With the disclosure isn't quite a week old, at least six complaints against T-Mobile were docketed through the close of business Tuesday, including the first two that were filed Saturday and Sunday (see 2301230046), almost immediately after T-Mobile began alerting customers. No court through Tuesday hosted more than a single complaint, our examination of court records found. The districts involved were California Central, Florida Northern, Kansas, Missouri Western, New Jersey and Washington Western (see 2301240031 and 2301230046).
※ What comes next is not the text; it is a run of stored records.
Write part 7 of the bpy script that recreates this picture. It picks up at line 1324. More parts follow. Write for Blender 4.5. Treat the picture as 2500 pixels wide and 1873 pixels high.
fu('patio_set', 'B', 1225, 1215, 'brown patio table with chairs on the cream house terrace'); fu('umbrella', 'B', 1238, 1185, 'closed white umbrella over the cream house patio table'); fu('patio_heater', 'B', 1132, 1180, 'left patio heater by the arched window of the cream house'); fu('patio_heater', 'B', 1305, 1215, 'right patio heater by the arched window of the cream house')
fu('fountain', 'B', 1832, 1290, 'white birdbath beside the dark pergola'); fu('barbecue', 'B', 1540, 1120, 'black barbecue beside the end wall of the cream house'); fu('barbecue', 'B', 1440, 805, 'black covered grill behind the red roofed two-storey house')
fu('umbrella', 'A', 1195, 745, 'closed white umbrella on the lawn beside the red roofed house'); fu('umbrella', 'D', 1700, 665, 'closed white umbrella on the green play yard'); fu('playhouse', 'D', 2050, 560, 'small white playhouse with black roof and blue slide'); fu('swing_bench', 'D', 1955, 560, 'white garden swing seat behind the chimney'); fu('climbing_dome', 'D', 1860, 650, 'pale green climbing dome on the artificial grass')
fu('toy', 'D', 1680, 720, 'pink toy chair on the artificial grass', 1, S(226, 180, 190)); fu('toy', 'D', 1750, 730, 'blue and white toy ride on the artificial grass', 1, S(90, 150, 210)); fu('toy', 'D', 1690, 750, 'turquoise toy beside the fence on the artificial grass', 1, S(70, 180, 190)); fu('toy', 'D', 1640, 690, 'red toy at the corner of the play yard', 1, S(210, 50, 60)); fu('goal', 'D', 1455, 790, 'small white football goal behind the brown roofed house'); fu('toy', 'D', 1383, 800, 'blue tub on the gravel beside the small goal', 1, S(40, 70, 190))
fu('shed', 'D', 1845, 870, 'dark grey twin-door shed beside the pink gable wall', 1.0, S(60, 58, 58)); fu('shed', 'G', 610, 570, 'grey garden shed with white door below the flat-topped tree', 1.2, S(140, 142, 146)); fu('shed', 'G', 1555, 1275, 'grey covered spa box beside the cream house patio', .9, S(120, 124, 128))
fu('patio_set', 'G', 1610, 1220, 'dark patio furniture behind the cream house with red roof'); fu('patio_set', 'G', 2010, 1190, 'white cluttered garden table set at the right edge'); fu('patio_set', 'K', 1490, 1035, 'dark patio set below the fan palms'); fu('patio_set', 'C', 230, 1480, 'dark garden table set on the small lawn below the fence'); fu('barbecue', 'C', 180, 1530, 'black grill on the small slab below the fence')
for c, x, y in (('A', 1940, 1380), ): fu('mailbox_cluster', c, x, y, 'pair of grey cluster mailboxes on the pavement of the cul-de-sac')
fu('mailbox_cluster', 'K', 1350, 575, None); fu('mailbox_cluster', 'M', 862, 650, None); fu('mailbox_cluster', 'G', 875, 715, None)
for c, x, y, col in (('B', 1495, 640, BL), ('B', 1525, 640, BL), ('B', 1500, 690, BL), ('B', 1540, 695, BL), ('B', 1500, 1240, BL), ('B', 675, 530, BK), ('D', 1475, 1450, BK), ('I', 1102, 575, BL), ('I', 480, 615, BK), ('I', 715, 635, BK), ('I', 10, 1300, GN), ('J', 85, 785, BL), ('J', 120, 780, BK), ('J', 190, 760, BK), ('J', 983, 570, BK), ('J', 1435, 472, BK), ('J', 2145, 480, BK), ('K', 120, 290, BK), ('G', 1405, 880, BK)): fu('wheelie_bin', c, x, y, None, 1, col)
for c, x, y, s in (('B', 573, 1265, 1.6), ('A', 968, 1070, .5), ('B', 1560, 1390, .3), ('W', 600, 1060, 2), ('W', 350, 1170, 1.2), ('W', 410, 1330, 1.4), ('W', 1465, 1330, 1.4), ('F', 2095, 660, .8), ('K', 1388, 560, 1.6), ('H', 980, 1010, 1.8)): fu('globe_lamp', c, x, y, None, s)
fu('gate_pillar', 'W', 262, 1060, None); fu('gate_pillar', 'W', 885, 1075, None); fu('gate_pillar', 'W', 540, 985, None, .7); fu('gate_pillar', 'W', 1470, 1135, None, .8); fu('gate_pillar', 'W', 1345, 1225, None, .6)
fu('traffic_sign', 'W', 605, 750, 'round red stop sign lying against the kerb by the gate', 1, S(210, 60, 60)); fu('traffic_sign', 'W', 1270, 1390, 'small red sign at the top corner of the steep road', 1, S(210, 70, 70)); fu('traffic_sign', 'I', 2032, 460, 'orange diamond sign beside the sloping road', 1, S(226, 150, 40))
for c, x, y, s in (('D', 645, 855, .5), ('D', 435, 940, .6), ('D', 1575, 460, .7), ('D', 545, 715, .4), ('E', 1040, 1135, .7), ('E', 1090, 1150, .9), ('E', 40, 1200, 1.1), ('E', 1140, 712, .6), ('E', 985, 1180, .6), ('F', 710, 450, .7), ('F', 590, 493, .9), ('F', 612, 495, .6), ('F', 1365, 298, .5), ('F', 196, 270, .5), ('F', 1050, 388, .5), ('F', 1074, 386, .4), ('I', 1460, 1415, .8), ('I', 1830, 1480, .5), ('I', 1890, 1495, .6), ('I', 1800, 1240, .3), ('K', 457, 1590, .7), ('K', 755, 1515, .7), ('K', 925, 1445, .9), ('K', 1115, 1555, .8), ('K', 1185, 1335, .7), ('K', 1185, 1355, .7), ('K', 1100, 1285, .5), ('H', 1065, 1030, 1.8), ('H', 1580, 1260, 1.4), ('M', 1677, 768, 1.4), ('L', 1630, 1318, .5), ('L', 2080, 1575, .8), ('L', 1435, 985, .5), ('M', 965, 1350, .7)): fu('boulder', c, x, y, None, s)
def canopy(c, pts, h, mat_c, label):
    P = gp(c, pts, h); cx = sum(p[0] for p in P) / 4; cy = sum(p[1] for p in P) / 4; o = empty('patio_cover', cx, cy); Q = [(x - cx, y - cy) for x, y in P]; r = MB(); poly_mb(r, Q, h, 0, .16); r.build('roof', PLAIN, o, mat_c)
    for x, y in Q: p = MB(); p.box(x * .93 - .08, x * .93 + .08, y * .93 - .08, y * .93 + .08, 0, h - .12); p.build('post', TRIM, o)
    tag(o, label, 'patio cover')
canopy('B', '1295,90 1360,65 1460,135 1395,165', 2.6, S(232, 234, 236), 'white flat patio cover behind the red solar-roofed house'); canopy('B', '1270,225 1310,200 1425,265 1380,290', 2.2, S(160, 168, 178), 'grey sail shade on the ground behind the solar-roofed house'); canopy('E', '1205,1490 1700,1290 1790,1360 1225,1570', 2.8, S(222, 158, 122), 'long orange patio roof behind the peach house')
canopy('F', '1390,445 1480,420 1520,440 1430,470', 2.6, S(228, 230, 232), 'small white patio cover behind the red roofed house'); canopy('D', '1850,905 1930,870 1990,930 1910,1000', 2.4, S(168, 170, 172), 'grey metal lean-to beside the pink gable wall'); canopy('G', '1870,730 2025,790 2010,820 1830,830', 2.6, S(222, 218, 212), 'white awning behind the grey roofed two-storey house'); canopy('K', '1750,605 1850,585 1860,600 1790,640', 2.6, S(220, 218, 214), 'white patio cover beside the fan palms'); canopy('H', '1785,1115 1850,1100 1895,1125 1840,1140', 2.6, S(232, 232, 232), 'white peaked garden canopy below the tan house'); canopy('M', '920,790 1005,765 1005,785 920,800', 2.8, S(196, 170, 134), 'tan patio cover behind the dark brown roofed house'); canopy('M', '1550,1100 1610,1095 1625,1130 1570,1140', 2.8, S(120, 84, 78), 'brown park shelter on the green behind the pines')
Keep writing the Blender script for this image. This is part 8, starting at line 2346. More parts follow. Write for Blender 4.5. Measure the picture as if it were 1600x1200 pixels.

Most of the class actions fix Jan. 20 as the date their plaintiffs became aware that their personally identifiable information (PII) had been exposed to hackers. Plaintiff Stephan Clark of Michigan, in the most recent class action Tuesday in U.S. District Court for Western Washington in Seattle (docket 2:23-cv-00103), said he learned about the hack Jan. 20 from news coverage of T-Mobile’s Jan. 19 8-K disclosure. In the 8-K, T-Mobile said it had begun notifying customers “whose information may have been obtained by the bad actor in accordance with applicable state and federal requirements.”

Clark “places significant value in the security of his PII,” said his complaint. He entrusted his sensitive PII to T-Mobile “with the understanding that T-Mobile would keep his information secure and employ reasonable and adequate security measures to ensure that it would not be compromised,” it said. Amid the highly sensitive nature of the information stolen, “and its subsequent dissemination to unauthorized parties,” Clark has already suffered injury and “remains at a substantial and imminent risk of future harm,” said his complaint.

T-Mobile has been unresponsive to numerous requests for comment about the data breach and the ensuing litigation. In its 8-K, T-Mobile said it’s “unable to predict the full impact of this incident on customer behavior in the future, including whether a change in our customers’ behavior could negatively impact our results of operations on an ongoing basis.”

Beyond the scale of the breach affecting 37 million active customer accounts, what appears to be irking T-Mobile plaintiffs in the class actions filed so far is the carrier’s response timeline. Clark said T-Mobile revealed it believes the bad actor first retrieved data through a faulty application programming interface around Nov. 25, but it failed to detect the unauthorized activity until Jan. 5. His complaint quotes security experts saying that’s indicative of security protocols that need urgent modernization.